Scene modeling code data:
--- BEGIN ---

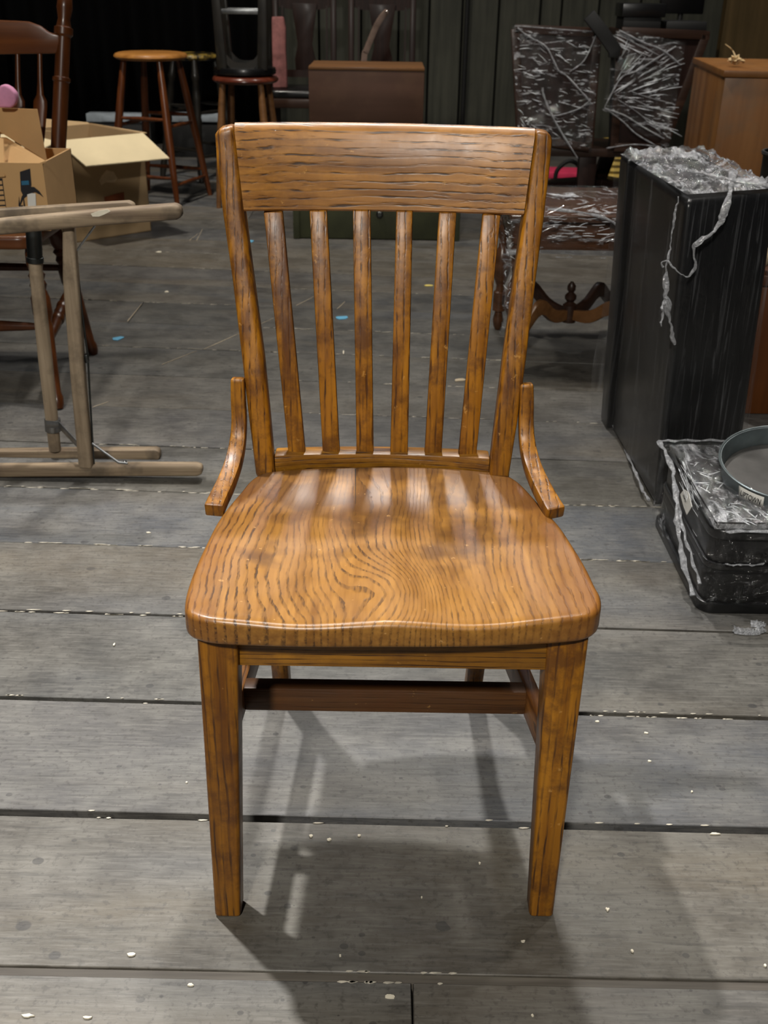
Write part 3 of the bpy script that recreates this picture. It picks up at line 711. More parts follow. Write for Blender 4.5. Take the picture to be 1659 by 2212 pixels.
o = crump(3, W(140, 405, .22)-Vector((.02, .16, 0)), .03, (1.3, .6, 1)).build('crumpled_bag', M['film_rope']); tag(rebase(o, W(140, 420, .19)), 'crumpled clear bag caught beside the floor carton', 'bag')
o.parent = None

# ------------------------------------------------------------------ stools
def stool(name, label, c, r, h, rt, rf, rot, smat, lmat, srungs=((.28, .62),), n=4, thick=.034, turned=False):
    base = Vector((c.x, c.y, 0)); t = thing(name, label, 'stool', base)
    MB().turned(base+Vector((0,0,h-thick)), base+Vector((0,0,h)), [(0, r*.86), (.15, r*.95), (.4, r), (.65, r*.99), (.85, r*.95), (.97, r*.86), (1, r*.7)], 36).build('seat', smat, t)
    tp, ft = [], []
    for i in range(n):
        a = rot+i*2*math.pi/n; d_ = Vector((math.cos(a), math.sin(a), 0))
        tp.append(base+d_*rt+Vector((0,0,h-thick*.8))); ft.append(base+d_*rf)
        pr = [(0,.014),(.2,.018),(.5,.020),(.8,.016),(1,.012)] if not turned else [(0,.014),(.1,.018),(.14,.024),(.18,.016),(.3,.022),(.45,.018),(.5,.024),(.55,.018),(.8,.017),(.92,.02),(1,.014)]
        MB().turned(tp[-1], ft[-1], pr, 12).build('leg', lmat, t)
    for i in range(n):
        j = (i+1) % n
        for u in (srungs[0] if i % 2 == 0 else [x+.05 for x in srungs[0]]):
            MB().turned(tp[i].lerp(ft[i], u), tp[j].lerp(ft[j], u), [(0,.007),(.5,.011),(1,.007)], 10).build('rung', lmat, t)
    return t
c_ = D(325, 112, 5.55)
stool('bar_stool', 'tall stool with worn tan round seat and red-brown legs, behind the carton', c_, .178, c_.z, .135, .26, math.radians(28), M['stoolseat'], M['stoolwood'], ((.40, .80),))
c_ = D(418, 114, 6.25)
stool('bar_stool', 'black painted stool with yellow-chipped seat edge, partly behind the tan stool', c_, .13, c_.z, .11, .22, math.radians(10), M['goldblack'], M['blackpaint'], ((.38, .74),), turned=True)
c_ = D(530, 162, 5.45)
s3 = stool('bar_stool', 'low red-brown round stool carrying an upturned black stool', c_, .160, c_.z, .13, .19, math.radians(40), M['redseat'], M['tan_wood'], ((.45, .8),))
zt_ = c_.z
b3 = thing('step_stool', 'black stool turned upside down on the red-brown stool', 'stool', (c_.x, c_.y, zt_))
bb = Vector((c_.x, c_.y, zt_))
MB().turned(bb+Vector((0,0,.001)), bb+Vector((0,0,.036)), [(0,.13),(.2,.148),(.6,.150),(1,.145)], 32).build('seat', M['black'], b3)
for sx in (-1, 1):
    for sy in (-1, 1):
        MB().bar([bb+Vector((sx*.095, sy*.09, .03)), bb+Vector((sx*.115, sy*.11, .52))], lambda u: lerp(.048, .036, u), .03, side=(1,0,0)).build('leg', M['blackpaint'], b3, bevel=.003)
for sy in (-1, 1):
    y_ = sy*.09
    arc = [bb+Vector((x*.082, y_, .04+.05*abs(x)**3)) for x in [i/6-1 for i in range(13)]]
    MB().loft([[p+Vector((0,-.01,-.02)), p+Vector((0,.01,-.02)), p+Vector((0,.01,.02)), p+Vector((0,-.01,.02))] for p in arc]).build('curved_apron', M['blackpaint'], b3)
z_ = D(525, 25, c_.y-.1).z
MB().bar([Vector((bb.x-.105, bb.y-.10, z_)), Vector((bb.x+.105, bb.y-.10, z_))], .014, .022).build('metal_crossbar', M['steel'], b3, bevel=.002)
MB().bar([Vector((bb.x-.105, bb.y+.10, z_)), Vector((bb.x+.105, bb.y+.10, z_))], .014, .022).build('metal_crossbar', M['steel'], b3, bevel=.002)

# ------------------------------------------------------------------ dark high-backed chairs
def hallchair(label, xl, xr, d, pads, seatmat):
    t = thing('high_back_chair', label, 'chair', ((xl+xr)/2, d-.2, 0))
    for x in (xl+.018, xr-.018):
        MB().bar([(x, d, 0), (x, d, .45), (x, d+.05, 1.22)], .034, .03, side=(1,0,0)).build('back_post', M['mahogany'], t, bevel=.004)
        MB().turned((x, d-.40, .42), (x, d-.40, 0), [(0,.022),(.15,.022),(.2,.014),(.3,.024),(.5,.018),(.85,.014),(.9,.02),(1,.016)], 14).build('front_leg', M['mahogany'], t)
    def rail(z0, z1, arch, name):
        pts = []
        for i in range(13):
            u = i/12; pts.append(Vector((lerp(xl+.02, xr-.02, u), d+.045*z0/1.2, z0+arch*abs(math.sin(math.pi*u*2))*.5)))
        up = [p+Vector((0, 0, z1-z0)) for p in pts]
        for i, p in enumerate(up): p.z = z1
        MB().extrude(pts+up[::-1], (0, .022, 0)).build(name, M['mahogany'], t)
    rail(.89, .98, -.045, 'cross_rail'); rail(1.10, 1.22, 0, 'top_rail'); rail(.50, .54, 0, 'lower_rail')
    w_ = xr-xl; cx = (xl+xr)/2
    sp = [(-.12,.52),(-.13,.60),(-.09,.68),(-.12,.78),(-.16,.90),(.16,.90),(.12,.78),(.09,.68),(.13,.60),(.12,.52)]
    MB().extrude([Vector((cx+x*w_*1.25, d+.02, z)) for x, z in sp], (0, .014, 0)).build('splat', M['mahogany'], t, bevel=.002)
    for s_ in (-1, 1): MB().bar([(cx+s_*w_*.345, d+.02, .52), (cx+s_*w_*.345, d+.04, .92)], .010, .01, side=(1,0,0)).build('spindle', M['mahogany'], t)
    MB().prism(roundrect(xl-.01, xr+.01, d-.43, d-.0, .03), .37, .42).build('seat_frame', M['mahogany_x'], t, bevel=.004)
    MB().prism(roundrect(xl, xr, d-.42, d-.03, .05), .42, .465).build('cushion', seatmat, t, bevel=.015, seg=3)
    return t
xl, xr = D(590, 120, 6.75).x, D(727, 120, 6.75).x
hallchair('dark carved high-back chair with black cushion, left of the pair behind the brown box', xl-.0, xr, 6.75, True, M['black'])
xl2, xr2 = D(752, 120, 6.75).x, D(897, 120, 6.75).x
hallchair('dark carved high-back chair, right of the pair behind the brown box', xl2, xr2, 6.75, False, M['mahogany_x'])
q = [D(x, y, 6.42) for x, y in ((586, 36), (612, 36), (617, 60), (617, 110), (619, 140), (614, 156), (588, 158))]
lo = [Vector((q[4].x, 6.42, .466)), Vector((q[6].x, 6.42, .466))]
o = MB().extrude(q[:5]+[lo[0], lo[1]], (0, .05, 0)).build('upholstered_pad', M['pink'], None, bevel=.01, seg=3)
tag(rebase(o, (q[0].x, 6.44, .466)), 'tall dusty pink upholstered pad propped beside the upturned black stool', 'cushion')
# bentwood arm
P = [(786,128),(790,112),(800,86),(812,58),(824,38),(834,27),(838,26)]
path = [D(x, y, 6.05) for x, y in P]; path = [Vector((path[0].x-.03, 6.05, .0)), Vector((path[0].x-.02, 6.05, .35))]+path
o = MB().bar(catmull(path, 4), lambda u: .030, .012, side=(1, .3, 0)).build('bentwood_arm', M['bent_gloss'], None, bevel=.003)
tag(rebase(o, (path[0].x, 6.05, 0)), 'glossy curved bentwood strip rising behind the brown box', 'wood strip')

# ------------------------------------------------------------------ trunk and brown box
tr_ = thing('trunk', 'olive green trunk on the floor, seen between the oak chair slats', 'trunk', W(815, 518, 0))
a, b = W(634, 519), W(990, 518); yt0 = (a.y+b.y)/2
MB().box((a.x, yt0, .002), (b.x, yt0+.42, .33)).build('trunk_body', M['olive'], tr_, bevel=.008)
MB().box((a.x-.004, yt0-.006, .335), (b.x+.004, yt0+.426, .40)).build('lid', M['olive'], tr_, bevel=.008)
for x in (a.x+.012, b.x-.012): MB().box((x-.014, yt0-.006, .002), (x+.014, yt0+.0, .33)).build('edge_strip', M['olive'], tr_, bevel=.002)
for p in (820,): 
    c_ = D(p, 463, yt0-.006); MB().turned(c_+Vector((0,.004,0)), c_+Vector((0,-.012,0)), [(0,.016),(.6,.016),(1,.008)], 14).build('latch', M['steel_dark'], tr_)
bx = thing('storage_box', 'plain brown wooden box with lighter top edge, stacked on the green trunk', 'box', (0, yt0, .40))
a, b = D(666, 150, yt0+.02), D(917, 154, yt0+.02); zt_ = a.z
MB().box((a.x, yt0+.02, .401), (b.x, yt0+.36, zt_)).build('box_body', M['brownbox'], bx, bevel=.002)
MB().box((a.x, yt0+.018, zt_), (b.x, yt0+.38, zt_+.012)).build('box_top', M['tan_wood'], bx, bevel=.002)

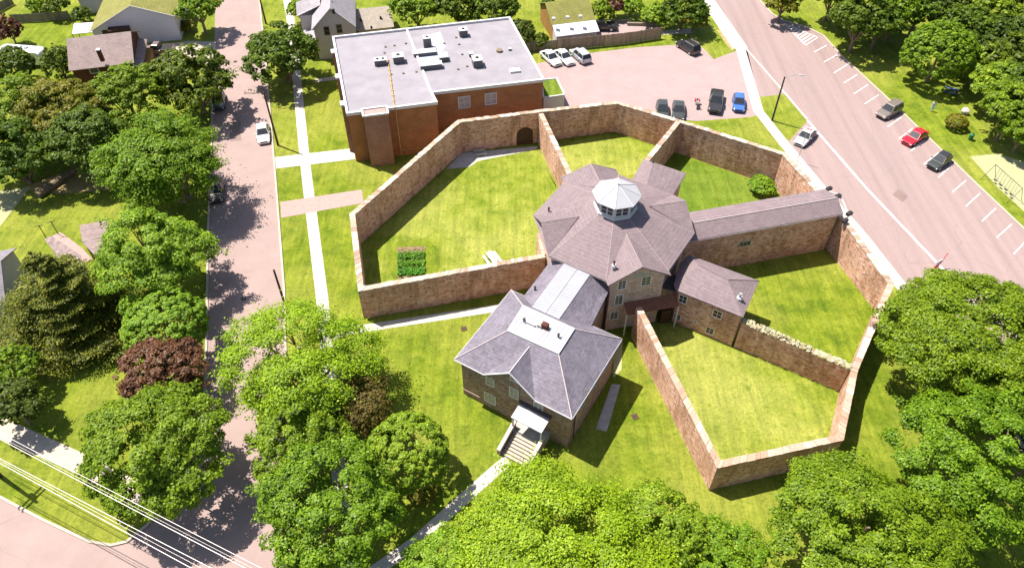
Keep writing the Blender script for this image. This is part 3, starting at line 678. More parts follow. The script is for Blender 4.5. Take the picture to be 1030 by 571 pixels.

--- END ---

Pictures stay out. Repeat only the lines from the beginning of the data through the line that has "o.parent = None".

Write part 3 of the bpy script that recreates this picture. It picks up at line 711. More parts follow. Write for Blender 4.5. Take the picture to be 1659 by 2212 pixels.
o = crump(3, W(140, 405, .22)-Vector((.02, .16, 0)), .03, (1.3, .6, 1)).build('crumpled_bag', M['film_rope']); tag(rebase(o, W(140, 420, .19)), 'crumpled clear bag caught beside the floor carton', 'bag')
o.parent = None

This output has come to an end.